For some, the triumph of Van der Bellen, 72, over the Freedom Party’s Norbert Hofer showed the right can be stopped. Austria will get a Green Party-backed president to go along with a Social Democratic chancellor. For the Freedom Party, the near-miss was just a stepping stone to taking over the chancellorship, the real seat of power, in the next elections in 2018.

Austria rehearsed a right-wing rise once before, when the Freedom Party made it into the governing coalition in 2000 and then fizzled. Hofer, 45, would have become the first western European head of state in the modern era from the far right, a label he disputes.

Still, the electoral close call demonstrated that, in countries north of the Alps, the anti-immigrant variant of populism strikes a chord with voters even in an era of relative prosperity.

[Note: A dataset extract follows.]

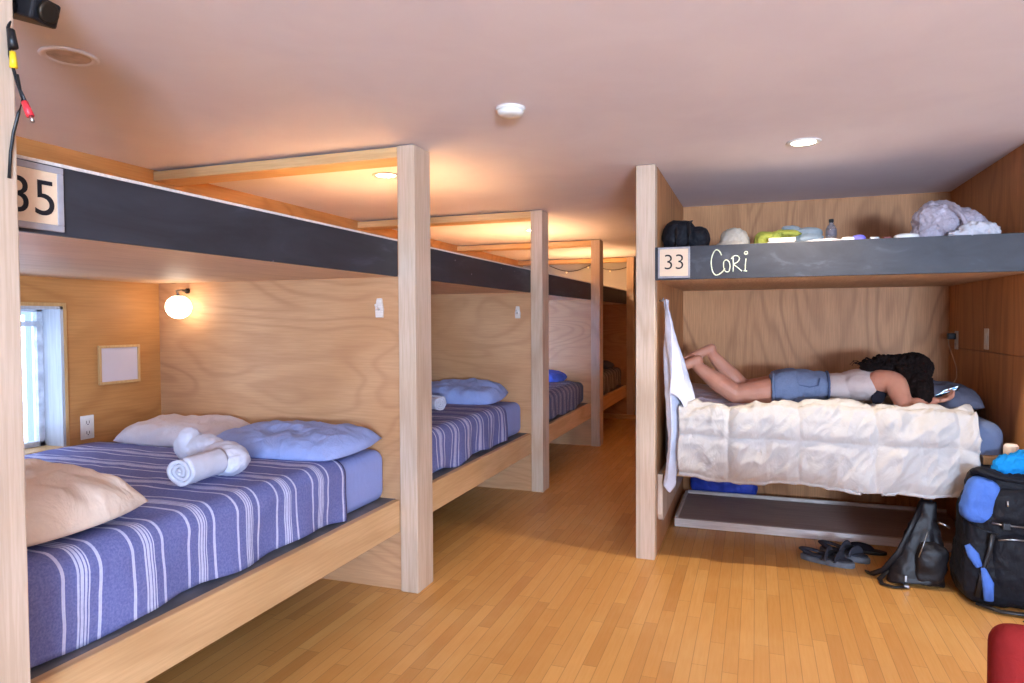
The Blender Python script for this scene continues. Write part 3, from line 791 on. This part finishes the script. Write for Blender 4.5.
# hair
hair = MB()
hair.ell((.835, 4.385, 1.060), (.105, .105, .092)); hair.ell((.775, 4.38, 1.06), (.095, .105, .080)); hair.ell((.84, 4.30, 1.0), (.07, .055, .105))
hair.ell((.84, 4.23, .945), (.060, .045, .10)); hair.ell((.86, 4.48, .99), (.06, .05, .10)); hair.ell((.70, 4.38, 1.065), (.10, .09, .045)); hair.ell((.64, 4.36, 1.062), (.08, .055, .030))
hair.ell((.875, 4.25, .95), (.038, .04, .09)); hair.ell((.850, 4.19, .935), (.045, .035, .075))
rnd = random.Random(3)
for k in range(120):
    a = rnd.uniform(0, 1)
    if a < .45: st = Vector((.80+rnd.uniform(-.06, .07), 4.28+rnd.uniform(-.03, .03), 1.08)); dr = Vector((rnd.uniform(-.15, .35), -.25, -1))
    elif a < .8: st = Vector((.78+rnd.uniform(-.1, .1), 4.38+rnd.uniform(-.08, .08), 1.125)); dr = Vector((-1, rnd.uniform(-.4, .3), -.28))
    else: st = Vector((.90, 4.38+rnd.uniform(-.09, .09), 1.08)); dr = Vector((.12, rnd.uniform(-.3, .3), -1))
    L = rnd.uniform(.09, .18); pts = []; ph = rnd.uniform(0, 6)
    dr.normalize(); sd = dr.cross(Vector((.3, .5, .8))).normalized(); s2 = dr.cross(sd)
    for i in range(14):
        q = i/13; pts.append(st+dr*L*q+sd*.010*math.sin(ph+q*17)+s2*.010*math.cos(ph+q*17))
    hair.tube(pts, [.0075*(1-.6*i/13) for i in range(14)], 6)
obj('hair', hair, HAIR, P_, remesh=.0045, disp=[(.02, .014)])
# tank top and shorts (slightly outside the body)
tk = MB()
tk.ell((.44, 4.40, .945), (.12, .142, .080)); tk.ell((.58, 4.40, .960), (.145, .160, .093)); tk.ell((.655, 4.40, .985), (.09, .140, .080)); tk.ell((.70, 4.37, 1.00), (.05, .09, .062))
ob = obj('tank_top', tk, TANK, P_, remesh=.006, smooth_it=4, disp=[(.06, .014)])
sh = MB()
sh.ell((.25, 4.40, .948), (.160, .185, .098)); sh.ell((.19, 4.315, .915), (.105, .112, .090)); sh.ell((.35, 4.40, .948), (.085, .160, .090)); sh.ell((.19, 4.325, .970), (.105, .092, .074)); sh.ell((.19, 4.485, .970), (.105, .092, .074))
sh.tube([(.22, 4.31, .942), (.15, 4.305, .938), (.088, 4.30, .930)], [.104, .098, .088], 20); sh.tube([(.22, 4.49, .942), (.15, 4.495, .938), (.10, 4.50, .930)], [.104, .098, .088], 20)
so = obj('denim_shorts', sh, DENIM, P_, remesh=.0055, smooth_it=2, disp=[(.05, .012)])
def on_surf(x, y, up=0): return (x, y, up)
obj('waistband', MB().tube([(.395, 4.40+.150*math.cos(a), .948+.084*math.sin(a)) for a in [PI*2*k/28 for k in range(29)]], .007, 8, cap=False), DENIMD, so, smooth=True)
obj('hem_cuff', MB().tube([(.096, 4.30+.100*math.cos(a), .930+.092*math.sin(a)) for a in [PI*2*k/28 for k in range(29)]], .008, 8, cap=False), DENIM, so, smooth=True)
obj('pocket', MB().tube([(.21, 4.238, 1.000), (.235, 4.222, .965), (.29, 4.218, .955), (.335, 4.226, .965), (.345, 4.25, 1.003)], .0035, 6), DENIMD, so, smooth=True)
obj('side_band', MB().ell((.650, 4.272, .915), (.036, .018, .060), Matrix.Rotation(.35, 3, 'Y')), BLACKF, P_, smooth=True)

# phone
t = thing('mobile_phone', (.985, 4.36, .93), 'dark mobile phone with a glowing pale blue screen in the hands', 'phone')
Mph = Matrix.Translation((.985, 4.34, .935)) @ Matrix.Rotation(-.5, 4, 'Z') @ Matrix.Rotation(-.38, 4, 'Y') @ Matrix.Rotation(.25, 4, 'X')
obj('case', MB().box(-.070, .070, -.036, .036, -.005, .004).xf(Mph), BLACKP, t, bevel=.003)
SCR = N('lit_phone_screen', .2, .4); tcx = SCR.coord((1, 1, 1), False); nf = SCR.noise(tcx, 22, 2)
sc_c = SCR.ramp(nf, [(.42, (120, 190, 235)), (.5, (226, 244, 255)), (.6, (60, 120, 190))]); SCR.col((20, 30, 50)); SCR.l(sc_c, SCR.b.inputs['Emission Color']); SCR.b.inputs['Emission Strength'].default_value = 2.2
obj('screen', MB().box(-.063, .063, -.032, .032, .0042, .0048).xf(Mph), SCR.m, t)

# ------------------------------------------------------------------ belongings on the upper bunk 33
ZU = 1.62
o = mattress(XR1+.02, XW-.02, YR+.05, YB-.02, ZB+.022, 1.735, PILW, 'thin white mattress on the upper level of bunk 33', r=.03)  # unseen behind the board; made white to bounce light onto the ceiling
zi = 1.737
t = thing('packing_bag', (-.42, 4.08, zi), 'black nylon bag slumped above the 33 plaque', 'bag')
mb = MB(); mb.ell((-.42, 4.08, zi+.088), (.095, .10, .088), pw=.7); mb.ell((-.33, 4.08, zi+.07), (.080, .09, .07), pw=.8); mb.ell((-.445, 4.08, zi+.10), (.065, .08, .075))
obj('bag_body', mb, NYLONB, t, remesh=.007, smooth_it=3, disp=[(.05, .02), (.02, .008)])
for k, x in enumerate((-.43, -.36)): obj('strap', MB().tube([(x, 3.972, zi+.02), (x+.004, 3.968, zi+.09), (x, 4.0, zi+.15), (x+.01, 4.06, zi+.172)], .009, 8, .4), BLACKP, t, smooth=True)
mb = MB(); mb.ell((-.120, 4.08, zi+.062), (.078, .07, .058)); mb.ell((-.13, 4.06, zi+.02), (.085, .07, .026)); mb.ell((-.075, 4.08, zi+.045), (.04, .06, .042))
tag(obj('white_cloth_bundle', mb, fabric('bleached_cloth', (168, 160, 148), .6, 20), remesh=.006, smooth_it=2, disp=[(.05, .022), (.02, .01)]), 'small bundled white cloth beside the black bag', 'cloth')
mb = MB(); mb.ell((.06, 4.09, zi+.055), (.075, .07, .040)); mb.ell((.14, 4.10, zi+.076), (.10, .07, .022)); mb.ell((.03, 4.09, zi+.03), (.045, .07, .035))
tag(obj('lime_cloth', mb, LIME, remesh=.006, smooth_it=2, disp=[(.05, .02), (.02, .01)]), 'crumpled lime green cloth above the chalk name', 'cloth')
mb = MB(); mb.ell((.255, 4.17, zi+.085), (.095, .07, .03), pw=.8); mb.ell((.18, 4.16, zi+.112), (.05, .05, .02)); mb.ell((.27, 4.15, zi+.05), (.08, .07, .03), pw=.8)
tag(obj('folded_shirt', mb, GREYC, remesh=.006, smooth_it=2, disp=[(.05, .014)]), 'pale grey folded shirt between the lime cloth and the bottle', 'clothing')
for k, (x0, z0) in enumerate([(.055, 0), (.062, .022)]):
    t = thing('paper_packet', (x0+.07, 4.0, zi+z0), ['flat white packet, lower of two under the lime cloth', 'flat white packet, upper of two under the lime cloth'][k], 'packet', 'white packets')
    obj('packet_body', MB().box(x0, x0+.135, 3.945, 4.02, zi+z0, zi+z0+.020), plain('packet_paper', (176, 168, 162), .7), t, bevel=.004)
    obj('flap', MB().box(x0+.008, x0+.127, 3.943, 3.946, zi+z0+.012, zi+z0+.017), plain('flap_paper', (196, 180, 176)), t)
t = thing('water_bottle', (.385, 4.12, zi), 'clear plastic bottle with a black cap on the upper bunk', 'bottle')
PET = N('clear_bottle_plastic', .08, .5); PET.b.inputs['Transmission Weight'].default_value = .85; PET.col((214, 214, 222)); PET = PET.m
obj('bottle_body', MB().lathe((.385, 4.12, zi), [(.024, 0), (.028, .004), (.028, .05), (.026, .06), (.028, .07), (.028, .095), (.020, .112), (.011, .122), (.011, .132)], 24), PET, t, smooth=True)
obj('bottle_cap', MB().lathe((.385, 4.12, zi+.132), [(.0125, 0), (.0125, .016), (.011, .018)], 20), BLACKP, t, smooth=True)
obj('bottle_label', MB().lathe((.385, 4.12, zi+.06), [(.0285, 0), (.0285, .035)], 24), plain('grey_label', (110, 104, 112)), t, smooth=True)
tag(obj('white_napkin', MB().ell((.34, 3.98, zi+.012), (.10, .05, .018), nu=24, nv=12), fabric('napkin_paper', (168, 162, 166), .4, 24), sub=1, disp=[(.03, .012)]), 'flat white napkin in front of the bottle', 'napkin')
tag(obj('soap_bar', MB().ell((.455, 4.0, zi+.018), (.035, .03, .018), pw=.6), WHITE, smooth=True), 'small white soap bar beside the purple pouch', 'soap')
tag(obj('coin_pouch', MB().ell((.505, 4.0, zi+.022), (.034, .03, .024), pw=.8), plain('violet_plastic', (104, 98, 190), .5), smooth=True), 'small violet blue pouch on the dark board edge', 'pouch')
tag(obj('lip_balm', MB().tube([(.56, 4.0, zi+.022), (.60, 4.01, zi+.022)], .010, 12), WHITE, smooth=True), 'tiny white tube lying beyond the violet pouch', 'tube')
tag(obj('matchbox', MB().box(.62, .655, 3.98, 4.02, zi, zi+.028), plain('dark_red_card', (120, 44, 40)), bevel=.002), 'tiny dark red box beside the white dish', 'box')
tag(obj('soap_dish', MB().ell((.725, 4.0, zi+.022), (.058, .045, .020), pw=.8), WHITE, smooth=True), 'oval white dish beside the big plastic bag', 'dish')
t = thing('plastic_bag', (.95, 4.15, zi), 'big stuffed whitish plastic bag on the upper bunk', 'bag')
mb = MB(); mb.ell((.90, 4.14, zi+.105), (.125, .13, .115)); mb.ell((1.0, 4.16, zi+.09), (.13, .13, .085), Matrix.Rotation(.2, 3, 'Y')); mb.ell((.84, 4.14, zi+.04), (.08, .11, .05)); mb.ell((.87, 4.14, zi+.15), (.075, .08, .07))
obj('bag_body', mb, PLAST, t, remesh=.007, smooth_it=3, disp=[(.08, .03), (.025, .022)])
obj('knot', MB().tube([(.93, 4.04, zi+.17), (.97, 4.0, zi+.12), (.99, 3.98, zi+.06), (1.0, 3.985, zi+.03)], [.014, .010, .012, .02], 10), PLAST, t, smooth=True)
mb = MB(); mb.ell((1.03, 3.99, zi+.05), (.075, .04, .035)); mb.ell((1.08, 3.99, zi+.035), (.05, .04, .04)); mb.ell((.97, 3.985, zi+.025), (.06, .03, .02))
tag(obj('crumpled_tissue', mb, fabric('tissue_paper', (190, 186, 190), .4, 30), remesh=.006, disp=[(.03, .03), (.015, .012)]), 'crumpled white tissue paper in front of the plastic bag', 'tissue')

# ------------------------------------------------------------------ under bunk 33
t = thing('storage_tray', (.35, 4.9, 0), 'low grey wooden tray with pale edges on the floor under bunk 33', 'tray')
obj('tray_base', MB().box(-.47, 1.20, 4.52, 5.22, .02, .048), W_TRAY, t)
obj('front_edge', MB().box(-.49, 1.20, 4.49, 4.52, .003, .056), W_TRAYE, t, bevel=.003)
obj('back_edge', MB().box(-.47, 1.20, 5.20, 5.22, .048, .072), W_TRAYE, t, bevel=.003)
obj('side_edge', MB().box(-.49, -.47, 4.52, 5.22, .003, .066), W_TRAYE, t, bevel=.003)
mb = MB(); mb.ell((-.29, 5.29, .13), (.17, .055, .13), pw=.7); mb.ell((-.10, 5.29, .10), (.12, .05, .10), pw=.8)
tag(obj('duffel_bag', mb, plain('royal_blue_nylon', (50, 74, 190), .5, .4, 0, .15, 10, .5, 16, .02), remesh=.008, smooth_it=2, disp=[(.08, .02)], loc=(-.2, 5.29, 0)), 'royal blue soft bag pushed to the wall under bunk 33', 'bag')

# small timber shelf by the pillow end
t = thing('bedside_ledge', (1.17, 3.93, .62), 'short pale wooden ledge beside the mattress end of bunk 33', 'shelf')
obj('ledge_board', MB().box(1.05, XW-.002, 3.90, 3.97, .625, .665), W_RAIL, t, bevel=.003)
obj('ledge_bracket', MB().box(1.19, XW-.002, 3.91, 3.95, .54, .625), W_RAIL, t, bevel=.003)
tag(obj('cream_jar', MB().lathe((1.175, 3.935, .666), [(.028, 0), (.032, .01), (.032, .05), (.024, .062)], 24), PILC, smooth=True), 'small cream coloured jar on the short wooden ledge', 'jar')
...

Austria has the third-lowest unemployment rate in the 19-nation euro zone, at 5.8 percent in March. A 4.2 percent rate in Germany, the lowest, hasn’t prevented the rise of a fledgling anti-euro, anti-immigration party there.

“Populist parties do not only flourish during recessions or in economically difficult times,” said Carsten Brzeski, chief economist at ING-Diba AG in Frankfurt. “The ingredients and underlying political trends of the Austrian presidential elections are likely to stay in the euro zone for a while.”

The Freedom Party’s platform is marked by blood-and-soil politics with an emphasis on (heterosexual) marriage, national identity and Christianity. It shares a focus on crime-fighting and skepticism of the European Union with other nationalist parties.

Austria’s balloting brought the era of voter wrath from places like Hungary, Poland, Greece and Spain to the EU’s core. Economic grievances mingle with hostility to the outside world and alienation from the EU’s coordinating bodies in Brussels.